(Lines of data)
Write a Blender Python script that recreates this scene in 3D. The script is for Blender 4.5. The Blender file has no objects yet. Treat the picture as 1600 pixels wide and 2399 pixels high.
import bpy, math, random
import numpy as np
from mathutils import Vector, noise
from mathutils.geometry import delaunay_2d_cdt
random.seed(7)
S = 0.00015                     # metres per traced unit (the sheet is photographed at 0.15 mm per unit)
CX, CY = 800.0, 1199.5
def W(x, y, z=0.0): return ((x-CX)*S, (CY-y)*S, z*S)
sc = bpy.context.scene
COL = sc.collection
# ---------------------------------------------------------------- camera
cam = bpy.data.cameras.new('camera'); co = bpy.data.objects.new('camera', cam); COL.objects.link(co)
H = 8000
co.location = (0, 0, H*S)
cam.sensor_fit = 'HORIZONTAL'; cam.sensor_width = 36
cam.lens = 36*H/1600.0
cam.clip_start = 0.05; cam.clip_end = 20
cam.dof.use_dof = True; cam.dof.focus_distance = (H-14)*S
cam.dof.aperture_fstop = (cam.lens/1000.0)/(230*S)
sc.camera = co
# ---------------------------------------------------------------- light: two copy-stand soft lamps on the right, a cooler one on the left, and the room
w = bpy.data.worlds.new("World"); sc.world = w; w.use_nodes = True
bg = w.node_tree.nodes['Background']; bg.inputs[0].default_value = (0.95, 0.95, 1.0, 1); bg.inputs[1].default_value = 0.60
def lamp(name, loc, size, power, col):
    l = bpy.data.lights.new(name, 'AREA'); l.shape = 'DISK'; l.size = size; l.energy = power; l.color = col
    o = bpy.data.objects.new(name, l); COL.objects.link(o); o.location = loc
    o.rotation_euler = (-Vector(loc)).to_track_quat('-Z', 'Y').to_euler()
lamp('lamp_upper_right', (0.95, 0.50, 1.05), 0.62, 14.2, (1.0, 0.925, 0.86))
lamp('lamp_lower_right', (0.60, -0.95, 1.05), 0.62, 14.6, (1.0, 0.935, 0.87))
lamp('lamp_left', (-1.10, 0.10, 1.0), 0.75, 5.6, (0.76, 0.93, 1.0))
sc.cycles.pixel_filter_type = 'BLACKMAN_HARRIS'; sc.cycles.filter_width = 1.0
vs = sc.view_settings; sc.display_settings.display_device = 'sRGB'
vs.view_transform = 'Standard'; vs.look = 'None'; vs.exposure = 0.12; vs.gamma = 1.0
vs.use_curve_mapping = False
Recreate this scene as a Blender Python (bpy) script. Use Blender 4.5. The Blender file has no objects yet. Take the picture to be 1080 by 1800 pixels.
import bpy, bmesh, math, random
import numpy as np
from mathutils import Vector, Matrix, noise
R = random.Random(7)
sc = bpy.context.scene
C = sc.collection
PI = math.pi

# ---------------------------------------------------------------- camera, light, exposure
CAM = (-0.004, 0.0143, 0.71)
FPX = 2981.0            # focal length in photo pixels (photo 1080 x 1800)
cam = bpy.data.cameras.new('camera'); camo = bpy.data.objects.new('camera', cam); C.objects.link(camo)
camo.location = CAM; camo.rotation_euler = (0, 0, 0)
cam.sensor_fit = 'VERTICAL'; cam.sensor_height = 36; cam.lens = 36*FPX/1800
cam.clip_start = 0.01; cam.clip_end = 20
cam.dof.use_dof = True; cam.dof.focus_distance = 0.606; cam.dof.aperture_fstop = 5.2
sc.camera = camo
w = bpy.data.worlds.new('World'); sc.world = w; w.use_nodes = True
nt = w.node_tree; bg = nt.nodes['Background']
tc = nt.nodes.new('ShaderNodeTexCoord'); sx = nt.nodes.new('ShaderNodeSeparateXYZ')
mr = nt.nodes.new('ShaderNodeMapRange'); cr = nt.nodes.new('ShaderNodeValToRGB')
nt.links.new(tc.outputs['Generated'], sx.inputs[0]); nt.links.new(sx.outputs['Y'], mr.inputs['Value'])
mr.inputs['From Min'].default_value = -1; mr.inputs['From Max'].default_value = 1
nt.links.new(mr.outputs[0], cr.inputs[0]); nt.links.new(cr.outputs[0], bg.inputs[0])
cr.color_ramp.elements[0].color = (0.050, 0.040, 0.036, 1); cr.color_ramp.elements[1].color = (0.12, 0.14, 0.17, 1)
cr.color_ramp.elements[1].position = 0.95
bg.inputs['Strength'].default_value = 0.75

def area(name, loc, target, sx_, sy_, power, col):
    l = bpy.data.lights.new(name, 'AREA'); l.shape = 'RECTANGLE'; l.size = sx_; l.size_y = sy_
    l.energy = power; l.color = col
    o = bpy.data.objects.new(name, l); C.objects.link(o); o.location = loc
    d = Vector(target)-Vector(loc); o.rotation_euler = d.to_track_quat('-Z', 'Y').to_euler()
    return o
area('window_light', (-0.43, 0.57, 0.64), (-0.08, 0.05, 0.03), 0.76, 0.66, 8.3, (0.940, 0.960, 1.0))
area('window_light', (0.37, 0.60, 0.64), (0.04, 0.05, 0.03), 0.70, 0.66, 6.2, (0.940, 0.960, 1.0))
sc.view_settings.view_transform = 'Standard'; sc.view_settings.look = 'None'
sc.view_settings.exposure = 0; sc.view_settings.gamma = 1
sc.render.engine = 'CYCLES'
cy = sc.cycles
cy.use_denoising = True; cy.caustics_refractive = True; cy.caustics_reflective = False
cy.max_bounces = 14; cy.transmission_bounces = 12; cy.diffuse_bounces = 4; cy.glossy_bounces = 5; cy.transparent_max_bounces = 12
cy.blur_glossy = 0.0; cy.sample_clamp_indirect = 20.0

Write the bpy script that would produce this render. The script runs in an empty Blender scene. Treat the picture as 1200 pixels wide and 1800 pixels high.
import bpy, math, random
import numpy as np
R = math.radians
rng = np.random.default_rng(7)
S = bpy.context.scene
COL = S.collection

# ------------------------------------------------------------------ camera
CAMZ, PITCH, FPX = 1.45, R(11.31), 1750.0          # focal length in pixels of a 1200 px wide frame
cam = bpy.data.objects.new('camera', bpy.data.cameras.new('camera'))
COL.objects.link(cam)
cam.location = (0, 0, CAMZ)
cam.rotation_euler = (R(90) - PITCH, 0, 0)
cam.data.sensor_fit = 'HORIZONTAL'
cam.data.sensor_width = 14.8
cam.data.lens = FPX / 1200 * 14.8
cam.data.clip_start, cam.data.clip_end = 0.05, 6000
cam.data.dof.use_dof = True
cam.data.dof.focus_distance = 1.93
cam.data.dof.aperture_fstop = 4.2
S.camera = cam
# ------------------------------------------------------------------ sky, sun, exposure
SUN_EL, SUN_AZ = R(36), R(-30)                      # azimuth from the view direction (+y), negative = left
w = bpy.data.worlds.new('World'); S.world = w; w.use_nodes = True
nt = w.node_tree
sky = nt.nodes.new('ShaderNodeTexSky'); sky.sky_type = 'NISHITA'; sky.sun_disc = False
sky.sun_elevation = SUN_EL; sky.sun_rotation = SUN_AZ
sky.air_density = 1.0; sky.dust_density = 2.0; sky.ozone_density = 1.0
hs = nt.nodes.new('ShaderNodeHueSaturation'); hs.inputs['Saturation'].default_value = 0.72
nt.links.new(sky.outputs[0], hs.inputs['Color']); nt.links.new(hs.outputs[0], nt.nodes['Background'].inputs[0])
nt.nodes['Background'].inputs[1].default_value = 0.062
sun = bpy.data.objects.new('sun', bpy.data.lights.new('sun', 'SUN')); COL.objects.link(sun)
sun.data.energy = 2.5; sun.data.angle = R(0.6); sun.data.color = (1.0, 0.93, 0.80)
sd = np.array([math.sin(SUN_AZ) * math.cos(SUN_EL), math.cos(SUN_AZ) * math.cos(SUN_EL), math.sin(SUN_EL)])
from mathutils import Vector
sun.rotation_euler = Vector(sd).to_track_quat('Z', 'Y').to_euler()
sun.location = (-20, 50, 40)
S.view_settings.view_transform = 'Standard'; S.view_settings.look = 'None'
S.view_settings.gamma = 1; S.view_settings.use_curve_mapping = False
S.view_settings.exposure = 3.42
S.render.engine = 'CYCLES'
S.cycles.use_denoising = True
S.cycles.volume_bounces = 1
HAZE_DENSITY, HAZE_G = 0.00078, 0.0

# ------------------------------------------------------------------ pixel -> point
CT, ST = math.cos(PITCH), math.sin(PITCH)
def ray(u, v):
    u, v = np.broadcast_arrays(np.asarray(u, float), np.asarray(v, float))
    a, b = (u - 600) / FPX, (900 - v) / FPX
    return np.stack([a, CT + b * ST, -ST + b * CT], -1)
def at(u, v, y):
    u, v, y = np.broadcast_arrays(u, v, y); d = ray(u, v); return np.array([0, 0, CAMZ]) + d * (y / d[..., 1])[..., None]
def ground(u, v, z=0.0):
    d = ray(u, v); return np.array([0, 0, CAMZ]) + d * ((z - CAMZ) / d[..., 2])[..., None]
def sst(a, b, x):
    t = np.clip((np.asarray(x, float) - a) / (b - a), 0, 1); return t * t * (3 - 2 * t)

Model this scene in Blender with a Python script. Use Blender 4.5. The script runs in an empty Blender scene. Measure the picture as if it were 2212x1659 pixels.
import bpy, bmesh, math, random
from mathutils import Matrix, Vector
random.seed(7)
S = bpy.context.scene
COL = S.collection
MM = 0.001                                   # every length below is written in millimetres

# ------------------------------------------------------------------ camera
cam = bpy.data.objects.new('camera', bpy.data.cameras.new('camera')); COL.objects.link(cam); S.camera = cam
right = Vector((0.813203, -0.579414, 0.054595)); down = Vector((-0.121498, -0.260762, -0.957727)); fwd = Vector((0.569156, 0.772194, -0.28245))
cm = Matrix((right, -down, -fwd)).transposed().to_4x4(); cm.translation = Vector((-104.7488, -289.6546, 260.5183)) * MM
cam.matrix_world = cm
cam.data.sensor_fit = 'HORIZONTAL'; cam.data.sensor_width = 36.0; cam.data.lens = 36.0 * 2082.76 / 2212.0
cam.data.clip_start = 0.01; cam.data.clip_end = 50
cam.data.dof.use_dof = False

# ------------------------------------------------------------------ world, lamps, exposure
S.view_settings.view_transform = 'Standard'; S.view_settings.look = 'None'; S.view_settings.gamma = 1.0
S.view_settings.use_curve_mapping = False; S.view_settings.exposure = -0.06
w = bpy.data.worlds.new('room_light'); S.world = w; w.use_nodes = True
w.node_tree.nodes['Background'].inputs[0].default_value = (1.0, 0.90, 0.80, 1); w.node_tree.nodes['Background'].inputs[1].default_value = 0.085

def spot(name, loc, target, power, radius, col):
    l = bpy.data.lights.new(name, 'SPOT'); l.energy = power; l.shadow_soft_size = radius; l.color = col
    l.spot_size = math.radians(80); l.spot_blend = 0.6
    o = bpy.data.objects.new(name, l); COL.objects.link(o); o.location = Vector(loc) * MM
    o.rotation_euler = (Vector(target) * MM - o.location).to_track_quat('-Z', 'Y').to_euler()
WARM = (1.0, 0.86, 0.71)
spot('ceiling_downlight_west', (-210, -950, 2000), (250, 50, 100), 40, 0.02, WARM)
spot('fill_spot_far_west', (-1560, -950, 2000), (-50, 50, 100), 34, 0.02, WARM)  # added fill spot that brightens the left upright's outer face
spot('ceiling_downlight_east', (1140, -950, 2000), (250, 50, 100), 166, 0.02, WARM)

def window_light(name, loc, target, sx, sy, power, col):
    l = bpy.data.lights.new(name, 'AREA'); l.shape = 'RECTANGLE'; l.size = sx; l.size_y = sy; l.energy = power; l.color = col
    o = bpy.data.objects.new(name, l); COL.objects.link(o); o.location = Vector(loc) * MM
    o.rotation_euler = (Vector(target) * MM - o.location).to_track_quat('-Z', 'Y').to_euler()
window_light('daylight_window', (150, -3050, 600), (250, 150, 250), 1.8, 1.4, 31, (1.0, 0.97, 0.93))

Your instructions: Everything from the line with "Recreate this scene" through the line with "PI = math.pi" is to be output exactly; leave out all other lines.

Answer to this task:
Recreate this scene as a Blender Python (bpy) script. Use Blender 4.5. The Blender file has no objects yet. Take the picture to be 1080 by 1800 pixels.
import bpy, bmesh, math, random
import numpy as np
from mathutils import Vector, Matrix, noise
R = random.Random(7)
sc = bpy.context.scene
C = sc.collection
PI = math.pi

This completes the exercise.